When Rama makes those harsh accusations after rescuing her (before the Agni Pariskha), he is merely saying what everyone else is thinking but doesn’t dare to articulate. So these questions are there in everybody’s mind; the question of whether Sita was left unmolested by a powerful man whose most important ambition is obviously sex. He obviously knows nothing has happened, but by making her go through the Agni Pariksha, he is just shutting down these wild accusations; which otherwise would have consistently followed. He knows very well that nothing has happened but he also very well knows that if he doesn’t put an end to this gossip, and this innuendo, and these insinuations right now, there will never be any peace for her, and there will never be any peace for him. So he just says it. She does the Agni Pariksha, end of story. If we are talking culpability, yes, Rama’s words were harsh, but Sita’s words to Lakshmana in the forest are much, much worse.


Yes, Rama’s times were more patriarchal than it is now.
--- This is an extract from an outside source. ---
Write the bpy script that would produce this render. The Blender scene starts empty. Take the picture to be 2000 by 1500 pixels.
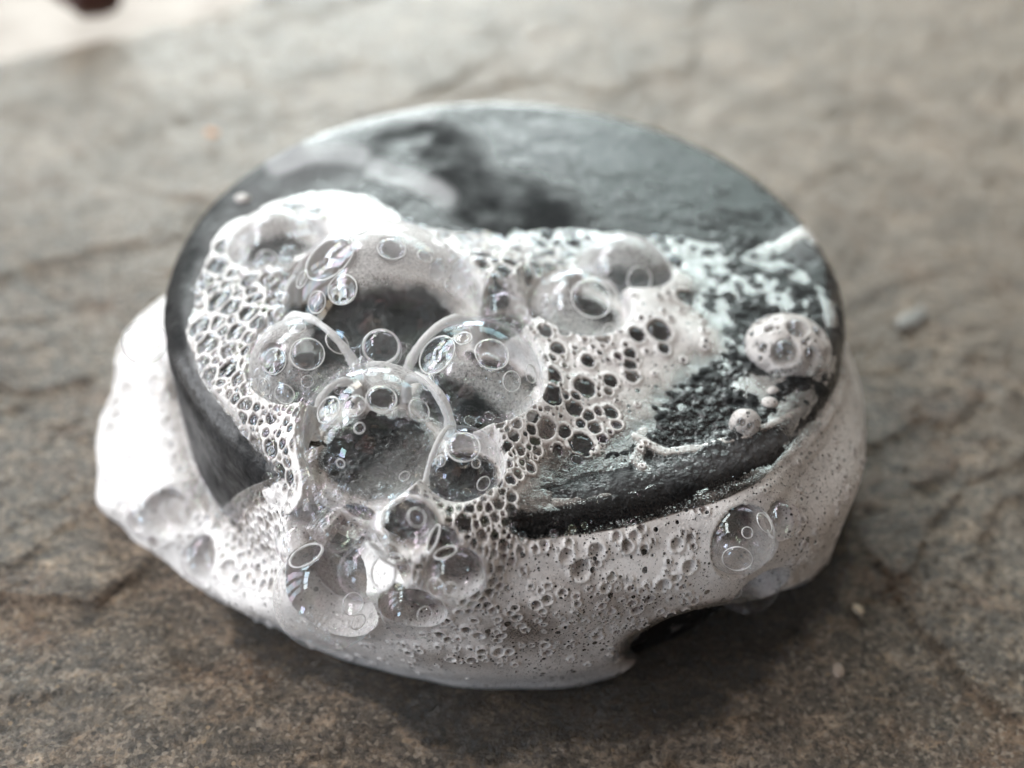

But don’t blame Rama for that, don’t blame Valmiki. Those were societal problems. And as usual, Rama has to take the blame for everything that was wrong with his society at that point of time. So just because Rama spoke to Sita harshly, that does not automatically negate all the phenomenally wonderful things that he did for human consciousness, that he did for human relationships. Even Sita made just one mistake in her life, and she suffered tremendously for that. Rama, and Sita, even today are breakthroughs in evolutionary consciousness and relationship consciousness.

All of these come purely from ignorance of the culture and the original text.